Of course it can. The Eulerian Cradle is only one opportunity to tilt a sample. There are other mechanisms available which do the same, like a parallelogram construction (Seifert XRD 3000 PTS). You can also rotate your sample around the sample normal and use the theta circle as "tilt" axis. The problem is, that this is no Bragg-Brentano geometry anymore so that the correction factors are different.

The question is, how accurate do you need the "texture" and what do you want to express by this property. Maybe you only need to decide whether there is a preferred orientation? Do you expect a simple texture or a more complex one? Is it a strong texture or a weak texture?
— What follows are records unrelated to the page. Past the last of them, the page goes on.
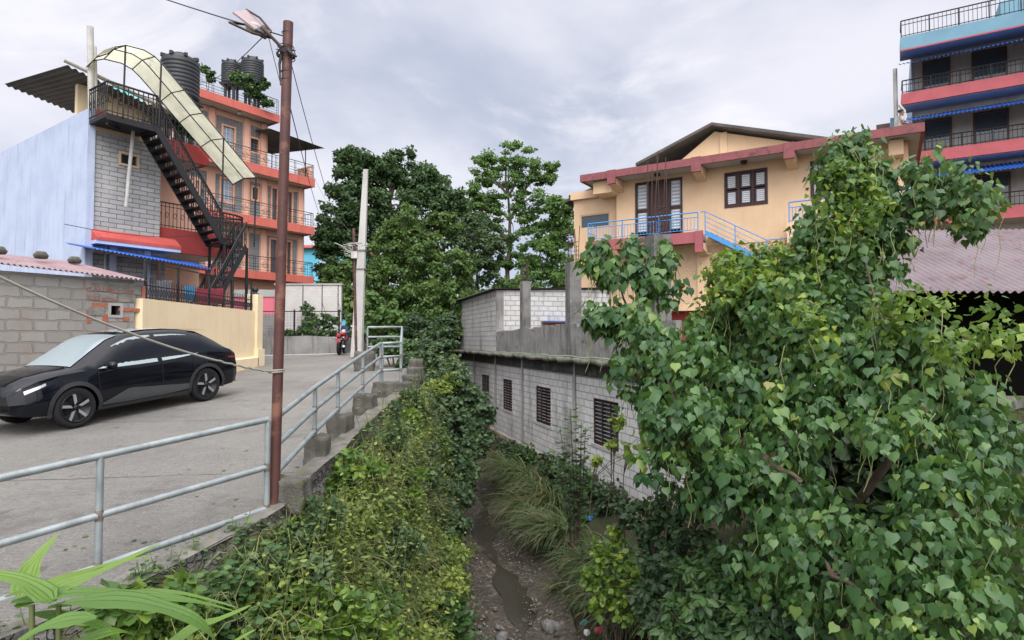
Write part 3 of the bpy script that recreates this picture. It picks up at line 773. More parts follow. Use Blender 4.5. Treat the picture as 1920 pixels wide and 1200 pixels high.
for (p, q) in ((a + .1, a + w_ * .28 - .06), (b_ - w_ * .27 + .06, b_ - .1)):
    zm = (c + d) / 2
    s = MB(); s.b(p, q, YW + .03, YW + .08, zm - .09, zm + .09); s.build('sash', M['wood_dark'], dr)
    q1 = MB(); q1.b(p, q, YW + .06, YW + .07, c + .35, zm - .09); q1.b(p, q, YW + .06, YW + .07, zm + .09, d - .1); q1.build('pane', M['pane_slat'], dr)
    for (z0, z1) in ((c + .35, zm - .09), (zm + .09, d - .1)):
        q2 = MB()
        for j in range(7): z = z0 + (z1 - z0) * (j + .5) / 7; q2.b(p + .06, q - .06, YW + .04, YW + .055, z - .03, z + .03)
        q2.build('louvre', M['white_plastic'], dr)
# balcony one
b0, b1 = frame_pt(yh, 1098, 430, 0).x, frame_pt(yh, 1312, 410, 0).x
MB().b(b0, b1, 0, .12, zf - .52, zf - .02).build('balcony_fascia', M['balcony_pink'], yh)
MB().b(b0, b0 + .1, .12, YW - .03, zf - .52, zf - .02).build('balcony_side', M['balcony_pink'], yh)
MB().b(b0 + .1, b1 - .02, .12, YW - .03, zf - .34, zf - .04).build('balcony_slab', M['soffit_grey'], yh)
MB().b(b1 - .22, b1 + .12, -.04, .12, zf - .95, zf).build('balcony_post', M['balcony_pink'], yh)
for x in (b1 - .05, b0 + 2.6):
    MB().prism([(x - .2, .12, zf - .52), (x - .2, YW, zf - .52), (x - .2, YW, zf - 1.05), (x - .2, .12, zf - .8)], (.38, 0, 0)).build('balcony_bracket', M['yellow'], yh)
m = MB(); x = b0 + 2.6; m.b(x - .2, x + .2, -.02, .1, zf - .85, zf - .5); m.build('balcony_post', M['balcony_pink'], yh)
def bar_rail(x0, x1, y, z, h, n, name='balcony_railing'):
    m = MB(); m.tube([(x0, y, z + h), (x1, y, z + h)], .03, 8); m.tube([(x0, y, z + .08), (x1, y, z + .08)], .018, 6); m.tube([(x0, y, z + h - .22), (x1, y, z + h - .22)], .018, 6)
    for k in range(n + 1):
        x = x0 + (x1 - x0) * k / n; m.tube([(x, y, z + .08), (x, y, z + h - .22)], .013, 5)
    for k in range(4):
        x = x0 + (x1 - x0) * k / 3; m.tube([(x, y, z - .04), (x, y, z + h)], .026, 6)
    return m.build(name, M['blue_rail'], yh)
bar_rail(b0 + .1, b1 - .1, .08, zf, .85, 34)
m = MB(); m.tube([(b0 + .1, .08, zf + .85), (b0 + .1, YW, zf + .85)], .03); m.tube([(b0 + .1, .08, zf + .4), (b0 + .1, YW, zf + .4)], .018)
for k in range(5): m.tube([(b0 + .1, .08 + k * .24, zf), (b0 + .1, .08 + k * .24, zf + .85)], .013, 5)
m.build('balcony_railing', M['blue_rail'], yh)
# outside stair going down to the right
s0, s1 = Vector((b1 + .15, .35, zf - .05)), Vector((b1 + 2.7, .35, zf - 1.55))
m = MB(); m.beam(s0, s1, .06, .2); m.beam(s0 + Vector((0, .8, 0)), s1 + Vector((0, .8, 0)), .06, .2); m.build('stair_stringer', M['blue_rail'], yh)
m = MB()
for k in range(11): p_ = s0.lerp(s1, (k + .5) / 11); m.b(p_.x - .14, p_.x + .14, .38, 1.12, p_.z + .03, p_.z + .06)
m.build('stair_tread', M['rebar'], yh)
m = MB()
for h in (.95, .72, .5, .28): m.tube([s0 + Vector((0, 0, h)), s1 + Vector((0, 0, h))], .024 if h > .9 else .014, 6)
for k in (0, .5, 1): p_ = s0.lerp(s1, k); m.tube([p_, p_ + Vector((0, 0, .95))], .024, 6)
m.tube([s1 + Vector((0, 0, .95)), s1 + Vector((2.2, 0, .95))], .024, 6); m.tube([s0 + Vector((-.2, 0, .95)), s0 + Vector((0, 0, .95))], .024, 6)
m.build('stair_rail', M['blue_rail'], yh)
# balcony two
c0, c1 = frame_pt(yh, 1474, 380, 0).x, frame_pt(yh, 1730, 350, 0).x
MB().b(c0, c1, 0, .12, zf - .45, zf - .02).build('balcony_fascia', M['yellow'], yh)
MB().b(c0, c0 + .1, .12, YW - .03, zf - .45, zf - .02).build('balcony_side', M['yellow'], yh)
MB().b(c0 + .1, c1 - .02, .12, YW - .03, zf - .3, zf - .04).build('balcony_slab', M['soffit_grey'], yh)
MB().prism([(c0 + .02, -.03, zf - .45), (c0 + .02, YW, zf - .45), (c0 + .02, YW, zf - 1.0), (c0 + .02, -.03, zf - .85)], (.4, 0, 0)).build('balcony_bracket', M['yellow'], yh)
bar_rail(c0 + .1, c1 - .1, .08, zf, .85, 36)

# man on the roof of the yellow house
# ================================================================== TALL HOUSE BEHIND, AT THE RIGHT
tw = thing('tall_house', 'tall white house with red balcony bands and blue tin awnings', 'house', (18.2, 28.5, 0), atan2(-.524, .853))
TW = 8.0
MB().b(.6, TW, 1.3, 9, -2, 14.0).build('wall', M['concrete_pale'], tw)
m = MB(); m.b(.55, .6, 1.25, 9, -2, 14.0); m.build('side_wall', M['blue_plaster'], tw)
for z in (2.6, 5.4, 8.3, 11.15, 13.75):
    red = z < 13
    MB().b(.1, TW, 0, .12, z - .1, z + (.42 if red else .5)).build('balcony_band', M['band_red' if red else 'teal_paint'], tw)
    MB().b(.1, TW, .12, 1.3, z - .13, z).build('balcony_slab', M['soffit_grey'], tw)
    MB().b(.1, .22, .12, 1.3, z - .1, z + (.42 if red else .5)).build('balcony_end', M['band_red' if red else 'teal_paint'], tw)
    m = MB(); zz = z + (.42 if red else .5); hh = .62 if red else .8
    m.tube([(.15, .06, zz + hh), (TW, .06, zz + hh)], .03, 6); m.tube([(.15, .06, zz + .08), (TW, .06, zz + .08)], .02, 6); m.tube([(.15, .06, zz + hh - .2), (TW, .06, zz + hh - .2)], .018, 6)
    for k in range(int(TW / .16)): m.tube([(.15 + k * .16, .06, zz), (.15 + k * .16, .06, zz + hh)], .011, 5)
    for k in range(8): m.tube([(.15 + k * 1.1, .06, zz), (.15 + k * 1.1, .06, zz + hh)], .028, 6)
    m.tube([(.15, .06, zz + hh), (.15, 1.3, zz + hh)], .03, 6)
    m.build('balcony_railing', M['black_iron'], tw)
    if red:
        for (xa_, xb2) in ((1.0, 2.1), (2.9, 4.2), (5.2, 6.6)):
            w_ = MB(); frame_rect(w_, xa_, xb2, z + .4, z + 2.2, 1.24, 1.3, .08); w_ = w_.build('window', M['frame_brown'], tw); MB().b(xa_ + .08, xb2 - .08, 1.27, 1.28, z + .48, z + 2.1).build('pane', M['glass'], w_)
MB().b(.1, TW, -.02, .0, 13.58, 13.65).build('trim_strip', M['band_red'], tw)
for z in (7.75, 10.5, 13.2):
    m = MB(); corrug_sheet(m, (0, -.55, z - .42), (TW, -.55, z - .42), (0, 1.25, z + .25), (TW, 1.25, z + .25), .16, .03); m.build('awning', M['blue_tin'], tw)
m = MB(); m.tube([(-.12, .5, 3), (-.12, .5, 13.0)], .09, 8); m.build('drain_pipe', M['pvc'], tw)
m = MB(); m.tube([(.0, -.2, 11.0), (.2, -.15, 10.7), (.2, -.1, 5)], .07, 8); m.build('drain_pipe', M['pvc'], tw)
MB().b(-.35, .1, 1.6, 2.6, 8.9, 11.0).build('side_cabin', M['teal_paint'], tw)
MB().b(-.95, -.36, 1.7, 1.78, 8.9, 10.8).build('shutter', M['frame_brown'], tw)
MB().b(4.2, 6.5, 3, 6, 14.0, 16.2).build('stair_tower', M['teal_paint'], tw)

# ================================================================== TIN ROOFED SHED AT THE RIGHT
sh = thing('tin_shed', 'open dark shed with a rusty corrugated roof behind the climbing leaves', 'shed', (8.55, 12.2, -2.0))
m = MB(); corrug_sheet(m, (-1.6, -.6, 2.92), (6.5, -1.2, 2.86), (-1.6, 3.2, 4.75), (6.5, 2.6, 4.7), .15, .030); m.build('roof', M['roof_rust'], sh)
for x in (-1.2, 1.6, 4.2, 6.2): MB().b(x - .06, x + .06, -.3, -.18, -.4, 2.9).build('post', M['wood_dark'], sh)
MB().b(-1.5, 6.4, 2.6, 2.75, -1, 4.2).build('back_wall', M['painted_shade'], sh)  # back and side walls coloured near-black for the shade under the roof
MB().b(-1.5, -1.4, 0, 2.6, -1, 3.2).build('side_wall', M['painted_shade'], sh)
MB().b(-1.4, 6.4, -.1, 0, -1.2, .9).build('front_wall', M['rough_stone'], sh)
# ================================================================== SALMON APARTMENT BUILDING
RZ = atan2(.821, .571)
ob = thing('apartment_building', 'salmon four storey building with red slab bands and slate clad walls', 'building', (-12.3 - .571 * 8.2, 38 - .821 * 8.2, 0), RZ)
OL, OW = 8.2, 1.0
slabs = [(3.5, 3.95), (6.56, 7.05), (9.55, 10.06)]
xtop = frame_pt(ob, 497, 250, OW).x
def ox(px, y=OW, py=350): return frame_pt(ob, px, py, y).x
def oz(px, py, y=OW): return frame_pt(ob, px, py, y).z
op1 = []
wl = MB()
wins = {  # per floor: (px0, px1, z above floor, height, kind)
    10.06: [(416, 437, .75, 1.25, 'w'), (468, 483, 1.0, .75, 's')],
    7.05: [(414, 436, .75, 1.25, 'w'), (473, 483, 1.2, .7, 's'), (510, 519, .05, 2.05, 'd'), (540, 547, .05, 2.05, 'd')],
    3.95: [(414, 436, .75, 1.25, 'w'), (508, 519, .05, 2.05, 'd'), (539, 546, .05, 2.05, 'd')]}
spans = {10.06: (0, xtop, 12.9), 7.05: (0, OL - .25, 9.6), 3.95: (0, OL - .25, 6.6)}
for z, (xa, xb_, zt) in spans.items():
    wall(wl, xa, xb_, z, zt, OW, OW + .2, [(ox(a), ox(b_), z + h, z + h + hh) for (a, b_, h, hh, k) in wins[z]])
wl.b(0, OL - .25, OW, OW + .2, -1.2, 3.6)
wl.build('wall', M['orange'], ob)
m = MB(); m.b(OL - .45, OL - .25, OW + .2, 9, -1.2, 9.6); m.b(xtop - .2, xtop, OW + .2, 9, 10.06, 12.9); m.build('side_wall', M['orange'], ob)
for i, (z0, z1) in enumerate(slabs):
    MB().b(0, OL, 0, .12, z0, z1).b(OL - .12, OL, .12, 9, z0, z1).build('slab_band', M['orange_red'], ob)
    MB().b(0, OL - .12, .12, 9, z0 + .06, z1 - .02).build('floor_slab', M['soffit'], ob)
xr = ox(523, 0); MB().b(0, xr, 0, .12, 12.87, 13.32).b(xr - .12, xr, .12, 8, 12.87, 13.32).build('slab_band', M['orange_red'], ob)
MB().b(0, xr - .12, .12, 8, 12.93, 13.28).build('roof_slab', M['soffit'], ob)
for px, z0, z1 in ((460, 10.06, 12.87), (492, 10.06, 12.87), (394, 10.06, 12.87), (460, 7.05, 9.55), (494, 7.05, 9.55), (563, 7.05, 9.55), (494, 3.95, 6.56), (563, 3.95, 6.56), (460, 3.95, 6.56)):
    x = ox(px); MB().b(x - .16, x + .16, OW - .10, OW, z0, z1).build('pilaster', M['orange'], ob)
    MB().tube([(x + .22, OW - .06, z0), (x + .22, OW - .06, z1)], .04, 6).build('drain_pipe', M['frame_salmon'], ob)
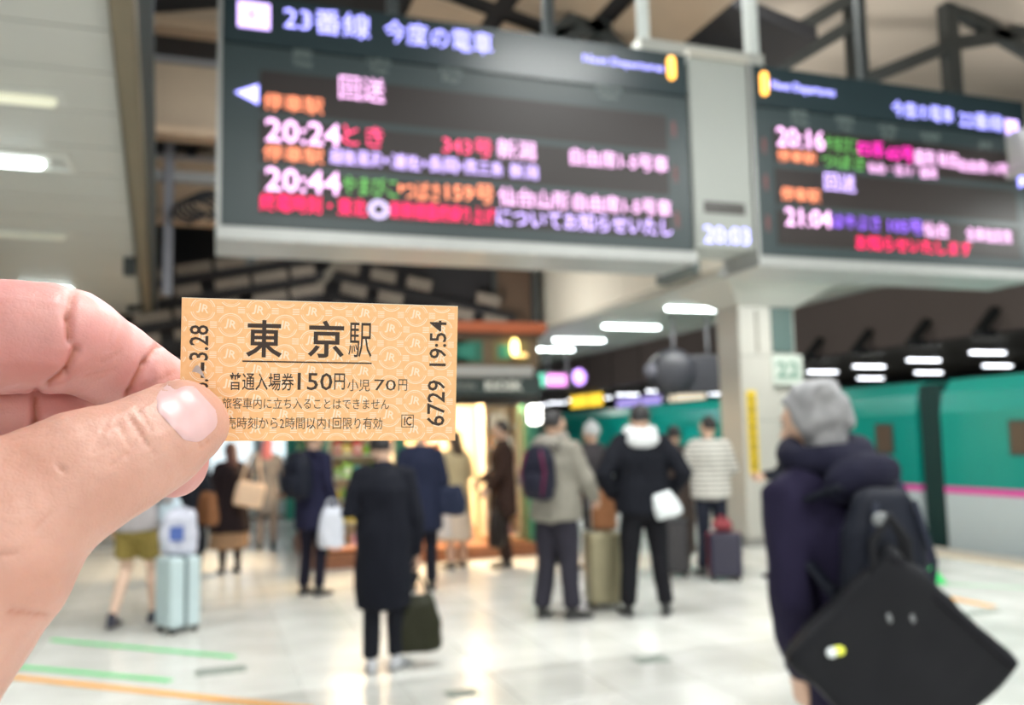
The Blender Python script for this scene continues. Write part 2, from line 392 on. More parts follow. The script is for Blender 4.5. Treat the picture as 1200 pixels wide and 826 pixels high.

If you don't need the orientation distribution function you perhaps don't have to deal with the complex task of texture determination.  

Can you perform an omega/theta measurement? With those degrees of freedom you could make a good texture analysis. I could give you more information about the measurement procedure.

Thank you very much Gertz and Henry for your quick response. Thanks a lot

@ Henry: if you don't consider a third angle (e.g. sample rotation) you can in maximum only analyse fibre textures (if you know there is one) since this is only a single section in orientation space. If you have this opportunity to rotate your sample in steps it is exactly the same I described (perhaps not that clear) above.

You are right, a third angle is needed. The intensity of reflections depending on phi (rotation), omega (tilt) and 2theta gives you a complete information about the texture. The limitations on using omega instead of psi (included in the eulerian craddle) are the maximum values for the tilt: using the psi degree of freedom the range for the tilt varies from 0 up to 90 degrees, but in the omega tilt, the range depends on the 2theta position of the peak.

There is a model for texture analysis, the March-Dollase model, where you measure the intensity of reflections depending on omega and 2theta, and the model gives you the texture factor.

I have performed a measurement where the intensity depends on omega for a fixed 2theta position and this measurement was made for various phi positions, then I plotted the intensity in cylindrical coordinates where the radius is omega, the rotation is phi and the z axix is the intensity. The proyection of this 3D plot in the 2D polar plane, gives you a complete information of the texture of the sample.

I think you should post one measurement for Ravikumar Iyyamperumal that he can imagine what you are talking about. Images are always better that many words.